CAOS celebrates 100 years

Chichester’s CAOS Musical Productions celebrates its centenary by going right back to where it started.

The company kicked off exactly a hundred years ago with a production of Pirates Of Penzance - the show they are now offering one hundred years later in honour of their landmark anniversary.

CAOS chairman Elizabeth Peacock directs the revival which runs in the Millennium Hall, Westbourne House School, Coach Road, Shopwhyke, PO20 2BH from June 2-4 at 7.30pm (tickets £10 on 01243 783945).

“It is our tribute to our ancestors!” she said.

CAOS, formerly known as Chichester Amateur Operatic Society, was born on May 6 1910 when cathedral lay vicars and local businessmen joined forces in celebration of Gilbert & Sullivan.

Thursday was half-day closing in Chichester, and it was on Thursday afternoons that they rehearsed their debut production, Pirates Of Penzance which they unveiled to the world on January 18 and 19 1911 at the Corn Exchange (now Next clothes store) with a cast of 45 and a full orchestra.

Elizabeth is keen - as CAOS doubtless were then - to capture the full fun and silliness of the whole thing.

“It has got some rousing music in it - and a stupid story!

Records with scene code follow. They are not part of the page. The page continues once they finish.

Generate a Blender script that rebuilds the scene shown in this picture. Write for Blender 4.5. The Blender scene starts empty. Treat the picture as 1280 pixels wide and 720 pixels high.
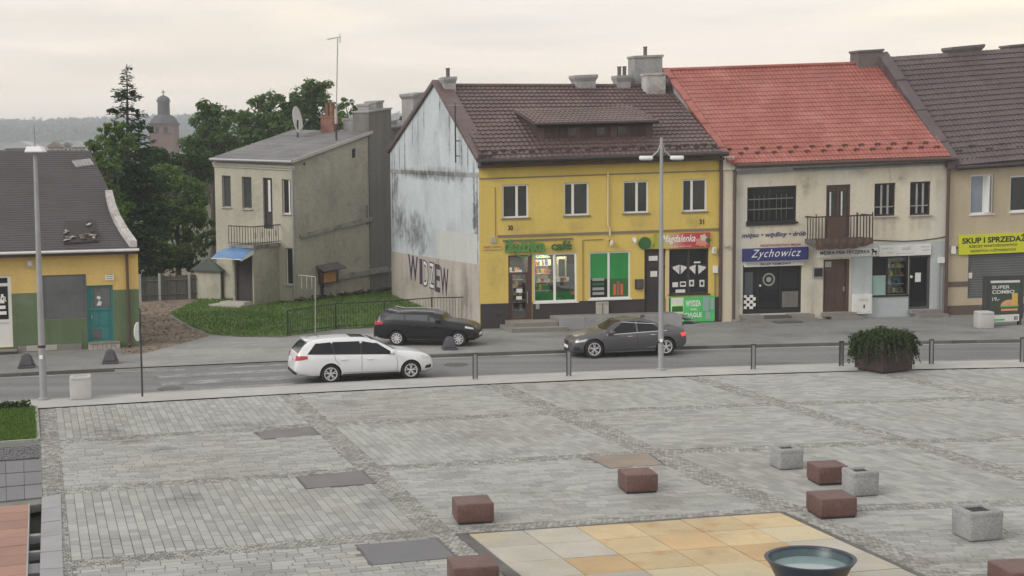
import bpy, bmesh, math, random
from mathutils import Matrix, Vector
R = math.radians
scene = bpy.context.scene
COL = scene.collection
rng = random.Random(7)

# ------------------------------------------------------------------ camera
FPX, CAMH, YH, ROLL = 1850.0, 7.5, 192.0, 0.006        # focal length in px of a 1280 wide frame, height, horizon row, roll
PITCH = math.atan((360 - YH) / FPX)
cam_d = bpy.data.cameras.new('camera'); cam = bpy.data.objects.new('camera', cam_d); COL.objects.link(cam)
cam_d.sensor_width = 36.0; cam_d.lens = 36.0 * FPX / 1280.0; cam_d.clip_start = 0.5; cam_d.clip_end = 9000
cam.location = (0, 0, CAMH)
cam.rotation_euler = (Matrix.Rotation(R(90) - PITCH, 3, 'X') @ Matrix.Rotation(-ROLL, 3, 'Z')).to_euler()
scene.camera = cam

# ------------------------------------------------------------------ world, sun, exposure
SUN_EL, SUN_AZ = 32.0, -125.0                            # azimuth from +Y towards +X
w = bpy.data.worlds.new('World'); scene.world = w; w.use_nodes = True
nt = w.node_tree; nt.nodes.clear()
N = nt.nodes.new; LK = nt.links.new
out = N('ShaderNodeOutputWorld'); bg = N('ShaderNodeBackground'); bg.inputs['Strength'].default_value = 0.1
sky = N('ShaderNodeTexSky'); sky.sky_type = 'NISHITA'; sky.sun_disc = False
sky.sun_elevation = R(SUN_EL); sky.sun_rotation = R(SUN_AZ)
sky.air_density = 1.0; sky.dust_density = 3.0
tc = N('ShaderNodeTexCoord'); sep = N('ShaderNodeSeparateXYZ'); LK(tc.outputs['Generated'], sep.inputs[0])
# broad stretched cloud bands
mp = N('ShaderNodeMapping'); mp.inputs['Scale'].default_value = (2.2, 2.2, 26); LK(tc.outputs['Generated'], mp.inputs[0])
nz = N('ShaderNodeTexNoise'); nz.inputs['Scale'].default_value = 1.25; nz.inputs['Detail'].default_value = 6; nz.inputs['Roughness'].default_value = 0.55
LK(mp.outputs[0], nz.inputs['Vector'])
mp2 = N('ShaderNodeMapping'); mp2.inputs['Scale'].default_value = (5, 5, 40); mp2.inputs['Location'].default_value = (3, 1, 2); LK(tc.outputs['Generated'], mp2.inputs[0])
nz2 = N('ShaderNodeTexNoise'); nz2.inputs['Scale'].default_value = 1.3; nz2.inputs['Detail'].default_value = 5
LK(mp2.outputs[0], nz2.inputs['Vector'])
rp = N('ShaderNodeValToRGB'); rp.color_ramp.elements[0].position = 0.38; rp.color_ramp.elements[1].position = 0.62
rp.color_ramp.elements[0].color = (6.1, 6.4, 7.1, 1); rp.color_ramp.elements[1].color = (9.9, 8.9, 7.4, 1)
LK(nz.outputs['Fac'], rp.inputs[0])
el = N('ShaderNodeMapRange'); el.inputs['From Min'].default_value = 0.0; el.inputs['From Max'].default_value = 0.20; LK(sep.outputs['Z'], el.inputs['Value'])
mxh = N('ShaderNodeMix'); mxh.data_type = 'RGBA'
LK(el.outputs[0], mxh.inputs['Factor']); 
gx = N('ShaderNodeMapRange'); gx.inputs['From Min'].default_value = -.45; gx.inputs['From Max'].default_value = .45; LK(sep.outputs['X'], gx.inputs['Value'])
hz = N('ShaderNodeMix'); hz.data_type = 'RGBA'; hz.inputs[6].default_value = (9.6, 8.2, 7.0, 1); hz.inputs[7].default_value = (11.6, 9.8, 7.6, 1); LK(gx.outputs[0], hz.inputs['Factor']); LK(hz.outputs[2], mxh.inputs[6]); LK(rp.outputs[0], mxh.inputs[7])
fc = N('ShaderNodeMapRange'); fc.inputs['From Min'].default_value = 0.36; fc.inputs['From Max'].default_value = 0.6
fc.inputs['To Min'].default_value = 0.8; fc.inputs['To Max'].default_value = 1.0; LK(nz2.outputs['Fac'], fc.inputs['Value'])
mxs = N('ShaderNodeMix'); mxs.data_type = 'RGBA'; LK(fc.outputs[0], mxs.inputs['Factor']); LK(sky.outputs[0], mxs.inputs[6]); LK(mxh.outputs[2], mxs.inputs[7])
LK(mxs.outputs[2], bg.inputs['Color']); LK(bg.outputs[0], out.inputs[0])
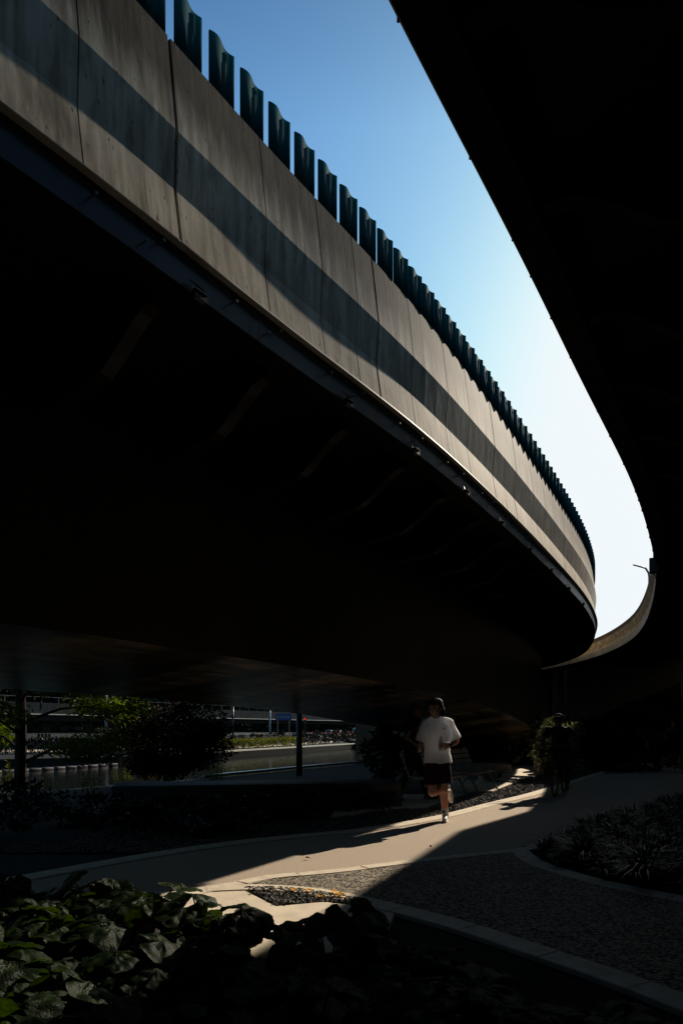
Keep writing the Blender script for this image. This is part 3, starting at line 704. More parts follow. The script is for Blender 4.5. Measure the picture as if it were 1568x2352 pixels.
RB = [(a * G, CAMZ + (b_ - CAMZ) * G if b_ > 0 else -.1) for a, b_ in [(-30, 3.3), (24, 3.3), (27, 3.12), (31, 2.85), (34, 2.6), (36.5, 2.1), (38.5, 1.3), (40, -.1)]]
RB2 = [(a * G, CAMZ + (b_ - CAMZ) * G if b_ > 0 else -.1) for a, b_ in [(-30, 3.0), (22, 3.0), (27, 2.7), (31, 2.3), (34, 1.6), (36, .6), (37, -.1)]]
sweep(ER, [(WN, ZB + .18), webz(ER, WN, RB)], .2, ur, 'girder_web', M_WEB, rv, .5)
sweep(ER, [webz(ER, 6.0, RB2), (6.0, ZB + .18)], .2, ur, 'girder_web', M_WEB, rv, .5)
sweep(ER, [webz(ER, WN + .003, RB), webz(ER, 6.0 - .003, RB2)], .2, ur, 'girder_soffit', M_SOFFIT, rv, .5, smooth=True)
ribs(ER, rv, ER.u_at_y(1.0), ER.u_at_y(32), WN, m=M_DARK)
# screen added on the right parapet, out of view, to narrow the sun strip
sweep(ER, [(.10, ZRT), (.10, ZRT + 1.75), (.13, ZRT + 1.75), (.13, ZRT)], .5, ER.u_at_y(19.0), 'added_sun_screen', M_TEAL, rv, .4, closed=True)
uu = ER.u_at_y(2.2)
rp_ = random.Random(8)
while uu < ER.u_at_y(15):
    p = ER.at(uu, -.004, ZB + .03); mb = MB(); mb.bar(p + Vector((0, 0, .06)), p - Vector((0, 0, rp_.uniform(.015, .03))), .02, .012); mb.bar(p, ER.at(uu + rp_.uniform(.06, .2), -.002, ZB + .03), .008, .02); mb.build('fixing_clip', M_BLACKM, rv); uu += rp_.uniform(.35, 1.2)
# junction box and lamp on the right edge
p = ER.at(ER.u_at_y(13.2), -.02, ZB - .16); t = ER.tan(ER.u_at_y(13.2))
bx = thing('junction_box', 'dark equipment box hung from the right viaduct edge in front of its far parapet', 'junction box', p, math.atan2(t.y, t.x))
m = MB(); m.box((0, 0, .12), (.26, .16, .26)); m.build('box_body', M_BLACKM, bx)
m = MB(); m.tube([(-.08, 0, .0), (-.09, 0, -.04), (0, 0, -.07), (.09, 0, -.04), (.08, 0, .0)], .012, 6); m.build('cable_loop', M_RUB, bx)
m = MB(); m.bar((0, -.08, .2), (0, -.5, .2), .06, .05); m.build('bracket', M_BLACKM, bx)
# street lamp on the right deck
lu = ER.u_at_y(20.9); lp = ER.at(lu, .15, ZRT)
sx = P2(1489, 28.0)
lamp = thing('street_lamp', 'slim curved-arm street lamp standing on the far right parapet against the pale sky', 'street lamp', (lp.x, lp.y, ZRT))
tz = CAMZ + (HOR - 1300) * lp.y / F - ZRT; dx = -36 * lp.y / F
m = MB(); m.tube([(0, 0, -.1), (0, 0, tz * .62), (dx * .05, 0, tz * .78), (dx * .25, 0, tz * .93), (dx * .5, 0, tz * .97)], [.04, .035, .03, .026, .024], 8); m.build('pole', M_METAL, lamp)
m = MB(); m.capsule((dx * .5, 0, tz * .97), (dx * 1.0, 0, tz * 1.03), .035, .03, ((0, 0, 1), .6)); m.build('lamp_head', M_METAL, lamp)

# ------------------------------------------------------------------ ground
def sheet(name, pts, z, m, depth=0.0):
    me = bpy.data.meshes.new(name); bm = bmesh.new()
    vs = [bm.verts.new((p[0], p[1], z)) for p in pts]; f = bm.faces.new(vs)
    if f.normal.z < 0: f.normal_flip()
    f.normal_update()
    if f.normal.z < 0: f.normal_flip()
    if depth:
        r = bmesh.ops.extrude_face_region(bm, geom=[f])
        nv = [g for g in r['geom'] if isinstance(g, bmesh.types.BMVert)]
        # the copy becomes the top, the original the bottom
        for v in nv: v.co.z = z
        for v in vs: v.co.z = z - depth
        bmesh.ops.recalc_face_normals(bm, faces=bm.faces[:])
    bmesh.ops.triangulate(bm, faces=[q for q in bm.faces if len(q.verts) > 4])
    bm.to_mesh(me); bm.free(); me.materials.append(m)
    o = bpy.data.objects.new(name, me); col.objects.link(o); return o

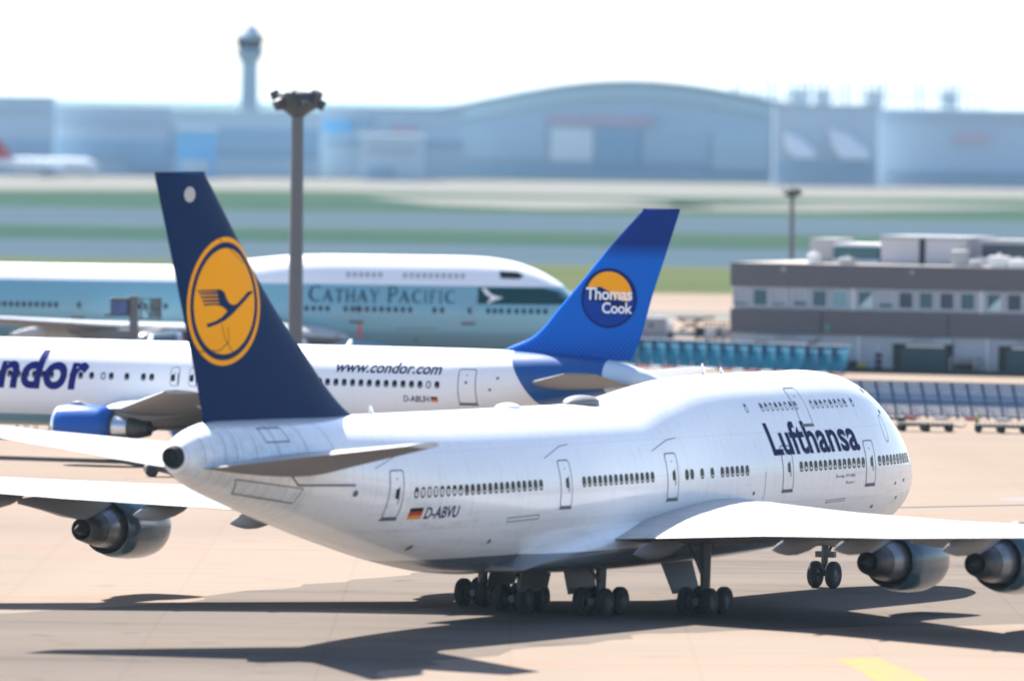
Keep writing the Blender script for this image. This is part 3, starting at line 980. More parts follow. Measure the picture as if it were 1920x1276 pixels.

The story hinges on Frederick who, having reached his 21st year, is released from his apprenticeship to the Pirate King. He meets Mabel, the eldest daughter of Major-General Stanley and falls instantly in love with her.

“However Frederick finds out that he was born on February 29 and so technically he is still a pirate until his release on his 21st birthday which is 63 years away! Bound by his sense of duty, he is pleased that Mabel promises to wait for him faithfully!”

The show should cap an excellent centenary year for the Society which is planning a music hall/Christmas show in November, after which, next February, they hope to be back in their usual Minerva slot.

For Pirates, the Society wanted a summer production - which meant staging the show at a time when the Minerva was unavailable to them.

Elizabeth is hoping that their faithful audiences will make the journey with them to the school for this particular production: “We had the opportunity to go to Westbourne House and they have fallen over themselves to help us. It’s a fantastic auditorium.”